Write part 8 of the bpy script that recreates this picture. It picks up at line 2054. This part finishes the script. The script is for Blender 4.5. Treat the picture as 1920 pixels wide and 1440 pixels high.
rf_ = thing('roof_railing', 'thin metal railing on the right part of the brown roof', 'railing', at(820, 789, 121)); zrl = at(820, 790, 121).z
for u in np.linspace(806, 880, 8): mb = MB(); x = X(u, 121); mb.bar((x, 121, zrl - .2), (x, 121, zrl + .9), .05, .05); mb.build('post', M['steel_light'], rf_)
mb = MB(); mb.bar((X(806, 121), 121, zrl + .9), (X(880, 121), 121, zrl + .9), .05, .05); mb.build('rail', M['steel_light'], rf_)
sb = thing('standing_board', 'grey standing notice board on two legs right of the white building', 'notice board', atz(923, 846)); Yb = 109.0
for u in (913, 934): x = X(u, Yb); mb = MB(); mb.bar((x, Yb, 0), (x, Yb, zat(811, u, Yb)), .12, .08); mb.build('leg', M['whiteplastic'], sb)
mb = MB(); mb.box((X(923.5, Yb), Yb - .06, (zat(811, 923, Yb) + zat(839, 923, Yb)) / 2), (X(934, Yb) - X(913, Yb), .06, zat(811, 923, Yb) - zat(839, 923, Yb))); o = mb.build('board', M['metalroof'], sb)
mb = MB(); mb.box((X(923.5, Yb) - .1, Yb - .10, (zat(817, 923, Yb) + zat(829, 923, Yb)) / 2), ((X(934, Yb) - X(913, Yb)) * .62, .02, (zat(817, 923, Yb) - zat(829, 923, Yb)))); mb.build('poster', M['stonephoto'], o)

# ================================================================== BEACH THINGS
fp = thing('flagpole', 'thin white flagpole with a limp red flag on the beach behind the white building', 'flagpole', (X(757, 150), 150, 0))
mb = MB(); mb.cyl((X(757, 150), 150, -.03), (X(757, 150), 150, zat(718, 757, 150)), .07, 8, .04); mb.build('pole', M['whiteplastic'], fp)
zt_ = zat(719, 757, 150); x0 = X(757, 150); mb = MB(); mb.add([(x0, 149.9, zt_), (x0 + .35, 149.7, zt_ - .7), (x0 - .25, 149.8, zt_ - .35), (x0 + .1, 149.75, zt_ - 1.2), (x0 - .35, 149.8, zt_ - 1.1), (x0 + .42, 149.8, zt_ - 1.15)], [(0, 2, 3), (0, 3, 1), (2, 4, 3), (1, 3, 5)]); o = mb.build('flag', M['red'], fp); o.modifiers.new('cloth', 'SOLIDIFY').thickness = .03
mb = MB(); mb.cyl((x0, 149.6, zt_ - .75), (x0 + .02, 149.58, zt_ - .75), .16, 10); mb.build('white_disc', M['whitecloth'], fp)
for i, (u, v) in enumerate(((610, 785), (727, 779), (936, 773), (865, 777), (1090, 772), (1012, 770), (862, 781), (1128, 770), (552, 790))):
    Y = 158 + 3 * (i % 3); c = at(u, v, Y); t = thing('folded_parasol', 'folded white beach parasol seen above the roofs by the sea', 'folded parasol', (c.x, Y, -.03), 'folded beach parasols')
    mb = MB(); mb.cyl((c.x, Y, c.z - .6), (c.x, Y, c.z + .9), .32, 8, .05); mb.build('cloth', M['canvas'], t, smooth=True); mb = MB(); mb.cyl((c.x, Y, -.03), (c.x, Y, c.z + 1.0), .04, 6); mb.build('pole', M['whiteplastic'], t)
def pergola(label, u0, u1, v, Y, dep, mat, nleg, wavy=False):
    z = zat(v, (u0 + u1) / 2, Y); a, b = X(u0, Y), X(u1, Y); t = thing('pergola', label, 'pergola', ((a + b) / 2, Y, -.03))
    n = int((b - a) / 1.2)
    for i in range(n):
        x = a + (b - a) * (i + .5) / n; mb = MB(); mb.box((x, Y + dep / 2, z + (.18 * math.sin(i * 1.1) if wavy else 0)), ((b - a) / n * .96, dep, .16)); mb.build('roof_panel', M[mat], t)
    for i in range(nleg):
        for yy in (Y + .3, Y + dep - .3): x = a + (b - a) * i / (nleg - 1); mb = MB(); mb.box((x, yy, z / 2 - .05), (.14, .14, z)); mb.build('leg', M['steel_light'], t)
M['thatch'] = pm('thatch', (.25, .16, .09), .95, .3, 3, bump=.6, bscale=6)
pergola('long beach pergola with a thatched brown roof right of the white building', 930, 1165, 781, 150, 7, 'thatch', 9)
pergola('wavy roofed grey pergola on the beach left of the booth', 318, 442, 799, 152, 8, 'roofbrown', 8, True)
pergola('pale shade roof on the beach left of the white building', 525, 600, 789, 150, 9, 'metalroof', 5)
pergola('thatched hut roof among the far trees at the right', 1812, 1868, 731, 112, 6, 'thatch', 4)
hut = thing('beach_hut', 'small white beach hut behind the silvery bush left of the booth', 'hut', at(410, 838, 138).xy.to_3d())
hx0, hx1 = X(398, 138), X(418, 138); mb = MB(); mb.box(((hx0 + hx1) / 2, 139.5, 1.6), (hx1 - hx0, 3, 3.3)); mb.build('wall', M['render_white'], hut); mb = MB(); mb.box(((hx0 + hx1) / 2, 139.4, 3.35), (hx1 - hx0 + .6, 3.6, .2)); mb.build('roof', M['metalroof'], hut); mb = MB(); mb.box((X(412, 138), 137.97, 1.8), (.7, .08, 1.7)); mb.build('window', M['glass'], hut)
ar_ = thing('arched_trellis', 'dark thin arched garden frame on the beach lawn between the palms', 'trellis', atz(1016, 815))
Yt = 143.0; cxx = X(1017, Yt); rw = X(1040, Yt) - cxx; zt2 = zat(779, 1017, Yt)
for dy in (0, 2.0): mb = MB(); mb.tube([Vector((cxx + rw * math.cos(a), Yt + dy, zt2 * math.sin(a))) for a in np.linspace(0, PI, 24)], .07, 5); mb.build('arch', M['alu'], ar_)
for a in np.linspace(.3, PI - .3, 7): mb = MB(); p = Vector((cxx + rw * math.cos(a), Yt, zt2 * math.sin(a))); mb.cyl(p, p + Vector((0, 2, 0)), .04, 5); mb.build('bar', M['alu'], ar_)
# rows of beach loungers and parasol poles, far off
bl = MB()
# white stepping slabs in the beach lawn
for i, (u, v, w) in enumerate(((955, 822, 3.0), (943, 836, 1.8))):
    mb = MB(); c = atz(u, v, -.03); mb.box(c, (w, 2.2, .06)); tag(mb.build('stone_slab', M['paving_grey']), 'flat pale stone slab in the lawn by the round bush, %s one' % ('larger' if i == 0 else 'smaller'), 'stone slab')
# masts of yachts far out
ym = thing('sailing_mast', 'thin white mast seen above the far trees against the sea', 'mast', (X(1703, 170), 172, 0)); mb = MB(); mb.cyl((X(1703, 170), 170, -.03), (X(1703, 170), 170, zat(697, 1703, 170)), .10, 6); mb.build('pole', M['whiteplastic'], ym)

━━━━━━━━

# [SHORT TASK]
Once more, set down the full listing, verbatim.

# [SOLVED EXERCISE]
Write part 8 of the bpy script that recreates this picture. It picks up at line 2054. This part finishes the script. The script is for Blender 4.5. Treat the picture as 1920 pixels wide and 1440 pixels high.
rf_ = thing('roof_railing', 'thin metal railing on the right part of the brown roof', 'railing', at(820, 789, 121)); zrl = at(820, 790, 121).z
for u in np.linspace(806, 880, 8): mb = MB(); x = X(u, 121); mb.bar((x, 121, zrl - .2), (x, 121, zrl + .9), .05, .05); mb.build('post', M['steel_light'], rf_)
mb = MB(); mb.bar((X(806, 121), 121, zrl + .9), (X(880, 121), 121, zrl + .9), .05, .05); mb.build('rail', M['steel_light'], rf_)
sb = thing('standing_board', 'grey standing notice board on two legs right of the white building', 'notice board', atz(923, 846)); Yb = 109.0
for u in (913, 934): x = X(u, Yb); mb = MB(); mb.bar((x, Yb, 0), (x, Yb, zat(811, u, Yb)), .12, .08); mb.build('leg', M['whiteplastic'], sb)
mb = MB(); mb.box((X(923.5, Yb), Yb - .06, (zat(811, 923, Yb) + zat(839, 923, Yb)) / 2), (X(934, Yb) - X(913, Yb), .06, zat(811, 923, Yb) - zat(839, 923, Yb))); o = mb.build('board', M['metalroof'], sb)
mb = MB(); mb.box((X(923.5, Yb) - .1, Yb - .10, (zat(817, 923, Yb) + zat(829, 923, Yb)) / 2), ((X(934, Yb) - X(913, Yb)) * .62, .02, (zat(817, 923, Yb) - zat(829, 923, Yb)))); mb.build('poster', M['stonephoto'], o)

# ================================================================== BEACH THINGS
fp = thing('flagpole', 'thin white flagpole with a limp red flag on the beach behind the white building', 'flagpole', (X(757, 150), 150, 0))
mb = MB(); mb.cyl((X(757, 150), 150, -.03), (X(757, 150), 150, zat(718, 757, 150)), .07, 8, .04); mb.build('pole', M['whiteplastic'], fp)
zt_ = zat(719, 757, 150); x0 = X(757, 150); mb = MB(); mb.add([(x0, 149.9, zt_), (x0 + .35, 149.7, zt_ - .7), (x0 - .25, 149.8, zt_ - .35), (x0 + .1, 149.75, zt_ - 1.2), (x0 - .35, 149.8, zt_ - 1.1), (x0 + .42, 149.8, zt_ - 1.15)], [(0, 2, 3), (0, 3, 1), (2, 4, 3), (1, 3, 5)]); o = mb.build('flag', M['red'], fp); o.modifiers.new('cloth', 'SOLIDIFY').thickness = .03
mb = MB(); mb.cyl((x0, 149.6, zt_ - .75), (x0 + .02, 149.58, zt_ - .75), .16, 10); mb.build('white_disc', M['whitecloth'], fp)
for i, (u, v) in enumerate(((610, 785), (727, 779), (936, 773), (865, 777), (1090, 772), (1012, 770), (862, 781), (1128, 770), (552, 790))):
    Y = 158 + 3 * (i % 3); c = at(u, v, Y); t = thing('folded_parasol', 'folded white beach parasol seen above the roofs by the sea', 'folded parasol', (c.x, Y, -.03), 'folded beach parasols')
    mb = MB(); mb.cyl((c.x, Y, c.z - .6), (c.x, Y, c.z + .9), .32, 8, .05); mb.build('cloth', M['canvas'], t, smooth=True); mb = MB(); mb.cyl((c.x, Y, -.03), (c.x, Y, c.z + 1.0), .04, 6); mb.build('pole', M['whiteplastic'], t)
def pergola(label, u0, u1, v, Y, dep, mat, nleg, wavy=False):
    z = zat(v, (u0 + u1) / 2, Y); a, b = X(u0, Y), X(u1, Y); t = thing('pergola', label, 'pergola', ((a + b) / 2, Y, -.03))
    n = int((b - a) / 1.2)
    for i in range(n):
        x = a + (b - a) * (i + .5) / n; mb = MB(); mb.box((x, Y + dep / 2, z + (.18 * math.sin(i * 1.1) if wavy else 0)), ((b - a) / n * .96, dep, .16)); mb.build('roof_panel', M[mat], t)
    for i in range(nleg):
        for yy in (Y + .3, Y + dep - .3): x = a + (b - a) * i / (nleg - 1); mb = MB(); mb.box((x, yy, z / 2 - .05), (.14, .14, z)); mb.build('leg', M['steel_light'], t)
M['thatch'] = pm('thatch', (.25, .16, .09), .95, .3, 3, bump=.6, bscale=6)
pergola('long beach pergola with a thatched brown roof right of the white building', 930, 1165, 781, 150, 7, 'thatch', 9)
pergola('wavy roofed grey pergola on the beach left of the booth', 318, 442, 799, 152, 8, 'roofbrown', 8, True)
pergola('pale shade roof on the beach left of the white building', 525, 600, 789, 150, 9, 'metalroof', 5)
pergola('thatched hut roof among the far trees at the right', 1812, 1868, 731, 112, 6, 'thatch', 4)
hut = thing('beach_hut', 'small white beach hut behind the silvery bush left of the booth', 'hut', at(410, 838, 138).xy.to_3d())
hx0, hx1 = X(398, 138), X(418, 138); mb = MB(); mb.box(((hx0 + hx1) / 2, 139.5, 1.6), (hx1 - hx0, 3, 3.3)); mb.build('wall', M['render_white'], hut); mb = MB(); mb.box(((hx0 + hx1) / 2, 139.4, 3.35), (hx1 - hx0 + .6, 3.6, .2)); mb.build('roof', M['metalroof'], hut); mb = MB(); mb.box((X(412, 138), 137.97, 1.8), (.7, .08, 1.7)); mb.build('window', M['glass'], hut)
ar_ = thing('arched_trellis', 'dark thin arched garden frame on the beach lawn between the palms', 'trellis', atz(1016, 815))
Yt = 143.0; cxx = X(1017, Yt); rw = X(1040, Yt) - cxx; zt2 = zat(779, 1017, Yt)
for dy in (0, 2.0): mb = MB(); mb.tube([Vector((cxx + rw * math.cos(a), Yt + dy, zt2 * math.sin(a))) for a in np.linspace(0, PI, 24)], .07, 5); mb.build('arch', M['alu'], ar_)
for a in np.linspace(.3, PI - .3, 7): mb = MB(); p = Vector((cxx + rw * math.cos(a), Yt, zt2 * math.sin(a))); mb.cyl(p, p + Vector((0, 2, 0)), .04, 5); mb.build('bar', M['alu'], ar_)
# rows of beach loungers and parasol poles, far off
bl = MB()
# white stepping slabs in the beach lawn
for i, (u, v, w) in enumerate(((955, 822, 3.0), (943, 836, 1.8))):
    mb = MB(); c = atz(u, v, -.03); mb.box(c, (w, 2.2, .06)); tag(mb.build('stone_slab', M['paving_grey']), 'flat pale stone slab in the lawn by the round bush, %s one' % ('larger' if i == 0 else 'smaller'), 'stone slab')
# masts of yachts far out
ym = thing('sailing_mast', 'thin white mast seen above the far trees against the sea', 'mast', (X(1703, 170), 172, 0)); mb = MB(); mb.cyl((X(1703, 170), 170, -.03), (X(1703, 170), 170, zat(697, 1703, 170)), .10, 6); mb.build('pole', M['whiteplastic'], ym)